As announced in a blog post about Chrome tips for college students, users can now easily grab high-quality screenshots from videos playing in the Chrome browser. To use the new tool, pause any video, right-click on it, and select “Copy Video Frame” from the menu.

This eliminates the need to utilize third-party tools or screenshot workarounds to grab images from videos on sites like YouTube, Netflix, and more. It provides a quick and seamless way to copy exact frames with just two clicks.

It’s easy to copy an image from a website in Chrome — but what if you want to capture an important frame from a recorded lecture for your notes? You could take a screenshot, but you’ll likely get a lower-quality image (with the video’s progress bar cut across it).

Available starting today, you can pause anywhere in a video that’s playing in Chrome and get a clean copy of the exact frame you want. Just right-click on the video and select “Copy Video Frame.”

While Google mentioned the feature was available starting today, it does not yet appear to be widely available. Early testing in Chrome version 116.0.5845.141 shows it working on YouTube, but support on many other sites is limited. The captured frames are copied directly to the clipboard rather than saved as image files.

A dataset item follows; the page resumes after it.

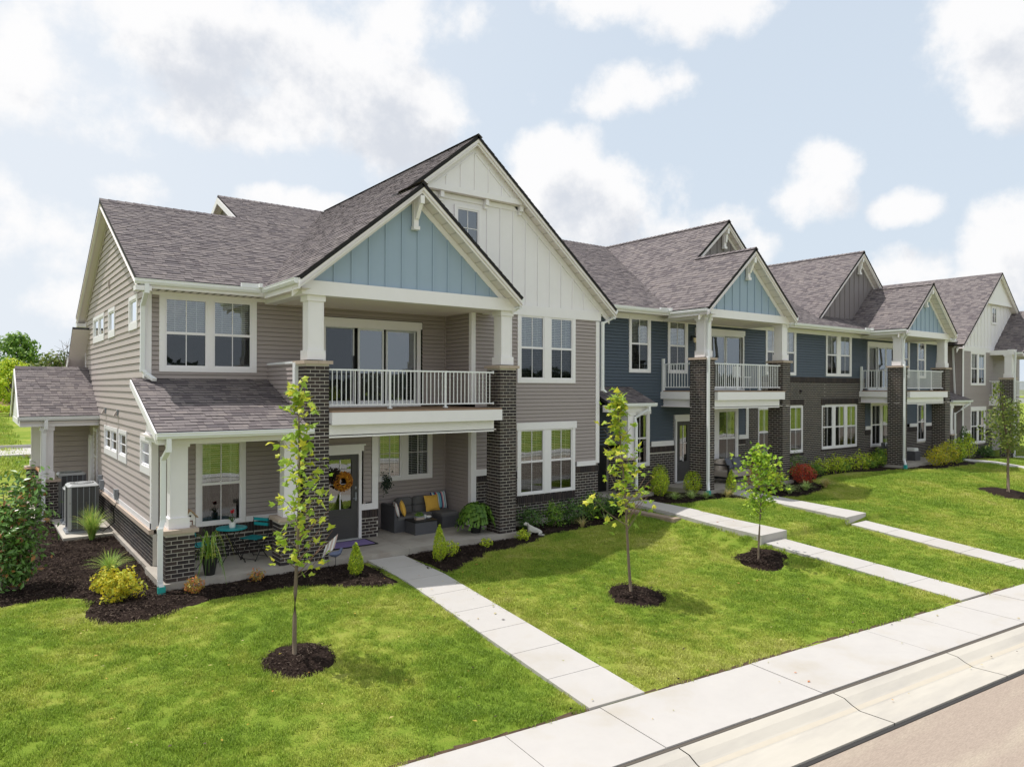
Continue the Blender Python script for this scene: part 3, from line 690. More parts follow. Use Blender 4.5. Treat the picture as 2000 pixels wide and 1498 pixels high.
SD = Vector((1, -.0916, 0)).normalized(); SN = Vector((-SD.y, SD.x, 0)).normalized()*-1   # along the street / towards the road
if SN.y > 0: SN = -SN
S0 = Vector((6.64, 7.12, -.7))
def st(a, b, z=0.0): return S0+SD*a+SN*b+Vector((0,0,z))
def strip(a0, a1, b0, b1, z0, z1, m, mb):
    mb.hexa([st(a0,b1,z0), st(a1,b1,z0), st(a1,b0,z0), st(a0,b0,z0), st(a0,b1,z1), st(a1,b1,z1), st(a1,b0,z1), st(a0,b0,z1)], m)
SWW = 1.27
mb = MB(); strip(-60, 60, -.02, SWW+.05, -.1, -.018, 'joint', mb); sidewalk = mb.build('sidewalk'); tagp(sidewalk, kind='structure')
a = -31.0+.99
while a < 42:
    w = 1.51; mb = MB(); dz = random.uniform(-.004, .004)
    strip(a+.006, a+w-.006, 0, SWW, -.06, dz, 'concrete_walk', mb); mb.build('slab', sidewalk); a += w
mb = MB(); rr_ = random.Random(2); a_ = -20.0
while a_ < 45:
    w_ = rr_.uniform(.02, .085); w2_ = rr_.uniform(.02, .085); mb.poly([st(a_,.0,-.02), st(a_+.25,.0,-.02), st(a_+.25,-w2_,.012), st(a_,-w_,.012)], 'soil'); a_ += .25
tagp(mb.build('soil_edge'), kind='structure')
mb = MB(); strip(-60, 60, SWW+.03, SWW+1.02, -.30, -.17, 'joint', mb); gut = mb.build('kerb'); tagp(gut, kind='structure')
a = -30.0
while a < 45:     # rolled kerb cast in three metre lengths
    mb = MB(); pr = [(SWW+.014,-.022),(SWW+.22,-.035),(SWW+.34,-.09),(SWW+.46,-.125),(SWW+.95,-.095)]
    for (b0,z0),(b1,z1) in zip(pr[:-1], pr[1:]): mb.poly([st(a+.01,b1,z1), st(a+3.027,b1,z1), st(a+3.027,b0,z0), st(a+.01,b0,z0)], 'concrete_gutter')
    mb.poly([st(a+.01,SWW+.95,-.095), st(a+.01,SWW+.95,-.2), st(a+3.027,SWW+.95,-.2), st(a+3.027,SWW+.95,-.095)], 'concrete_gutter')
    mb.poly([st(a+.01,SWW+.44,-.118), st(a+3.027,SWW+.44,-.118), st(a+3.027,SWW+.37,-.098), st(a+.01,SWW+.37,-.098)], 'rust_stain')
    mb.build('kerb_length', gut); a += 3.035
mb = MB(); strip(-90, 120, SWW+.96, SWW+1.015, -.3, -.118, 'tar', mb); strip(-90, 120, SWW+1.015, SWW+8.5, -.35, -.128, 'asphalt', mb); road = mb.build('road'); tagp(road, kind='structure')
mb = MB(); strip(-90, 120, SWW+8.5, SWW+9.5, -.3, -.05, 'concrete_gutter', mb); strip(-90, 120, SWW+9.55, SWW+10.9, -.3, 0.0, 'concrete_walk', mb); tagp(mb.build('far_sidewalk'), kind='structure')

def walk(cl, w0, w1, name, n, zoff=.035):
    """garden walk: centre line from porch to street as slabs with joints"""
    base = MB(); A = Vector(cl[0]); B = Vector(cl[1]); d = (B-A); L = math.hypot(d.x, d.y); sd = Vector((-d.y, d.x, 0)).normalized()
    def pt(t_, s_, z_): p = A+d*t_; w = w0+(w1-w0)*t_; return Vector((p.x+sd.x*s_*w/2, p.y+sd.y*s_*w/2, p.z+z_))
    def bx_(t0, t1, z0, z1, m, mb): mb.hexa([pt(t0,-1,z0), pt(t0,1,z0), pt(t1,1,z0), pt(t1,-1,z0), pt(t0,-1,z1), pt(t0,1,z1), pt(t1,1,z1), pt(t1,-1,z1)], m)
    bx_(0, 1, -.25, zoff-.02, 'joint', base); o = base.build(name); tagp(o, kind='structure')
    for i in range(n):
        e_ = .0045/L*1.2; mb = MB(); bx_(i/n+e_, (i+1)/n-e_, -.24, zoff, 'concrete_walk', mb); mb.build('slab', o)
    return o
walk((7.31,14.36,-.165), (7.12,7.06,-.72), .84, .96, 'walk', 8) if False else None
def walk_pts(P, name, m='concrete_walk', zoff=.05):
    """P: list of (xl,yl,xr,yr,z) stations"""
    base = MB()
    for a, b in zip(P[:-1], P[1:]):
        i_ = .02; base.hexa([(a[0]+i_,a[1]-i_,a[4]-.28),(a[2]-i_,a[3]-i_,a[4]-.28),(b[2]-i_,b[3]+i_,b[4]-.28),(b[0]+i_,b[1]+i_,b[4]-.28),(a[0]+i_,a[1]-i_,a[4]+zoff-.02),(a[2]-i_,a[3]-i_,a[4]+zoff-.02),(b[2]-i_,b[3]+i_,b[4]+zoff-.02),(b[0]+i_,b[1]+i_,b[4]+zoff-.02)], 'joint')
    o = base.build(name); tagp(o, kind='structure')
    for a, b in zip(P[:-1], P[1:]):
        L = math.hypot(a[0]-b[0], a[1]-b[1]); n = max(1, round(L/.93))
        for i in range(n):
            t0 = i/n+.005/L; t1 = (i+1)/n-.005/L; f = lambda t_: [a[k]+(b[k]-a[k])*t_ for k in range(5)]
            p, q = f(t0), f(t1); mb = MB()
            mb.hexa([(p[0],p[1],p[4]-.29),(p[2],p[3],p[4]-.29),(q[2],q[3],q[4]-.29),(q[0],q[1],q[4]-.29),(p[0],p[1],p[4]+zoff),(p[2],p[3],p[4]+zoff),(q[2],q[3],q[4]+zoff),(q[0],q[1],q[4]+zoff)], m)
            mb.build('slab', o)
    return o
WALKS = [
 ('walk', [(6.88,14.40,7.74,14.38,-.17),(6.83,12.6,7.73,12.6,-.215),(6.66,7.13,7.64,7.04,-.72)]),
 ('walk', [(15.35,14.95,16.15,14.9,.24),(15.2,13.2,16.15,13.2,.22),(15.15,11.8,16.15,11.7,.13),(15.2,10.26,16.3,10.28,.05)]),
 ('walk', [(15.3,10.24,16.12,10.26,-.13),(16.15,6.27,17.17,6.18,-.72)]),
 ('walk', [(19.3,14.45,20.3,14.35,.25),(19.05,12.2,20.05,12.2,.2),(19.2,10.3,20.35,10.35,.06)]),
 ('walk', [(19.35,10.26,20.22,10.3,-.13),(19.95,5.93,20.9,5.84,-.72)]),
 ('walk', [(37.2,14.9,38.1,14.9,.26),(36.9,13.2,37.9,13.2,.25),(36.6,4.4,37.6,4.3,-.7)]),
 ('walk', [(43.5,14.4,44.4,14.4,.06),(43.3,3.8,44.2,3.7,-.7)])]
for nme, P in WALKS: walk_pts(P, nme)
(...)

Nonetheless, when fully implemented, the video frame-capturing functionality will be a handy addition for many Chrome users who work with online video and imagery.

It is worth noting that Microsoft already added the “Copy Video Frame” feature in Edge 116 Stable. As its name suggests, it provides a new and better way to capture screenshots from web-based videos, such as those you might find on YouTube.

Chrome remains the most popular browser, with around 61% market share as this new feature feature brings it one step closer to fulfilling the needs of its diverse user base. In addition, Bing Chat launched last week for all Chrome desktop users.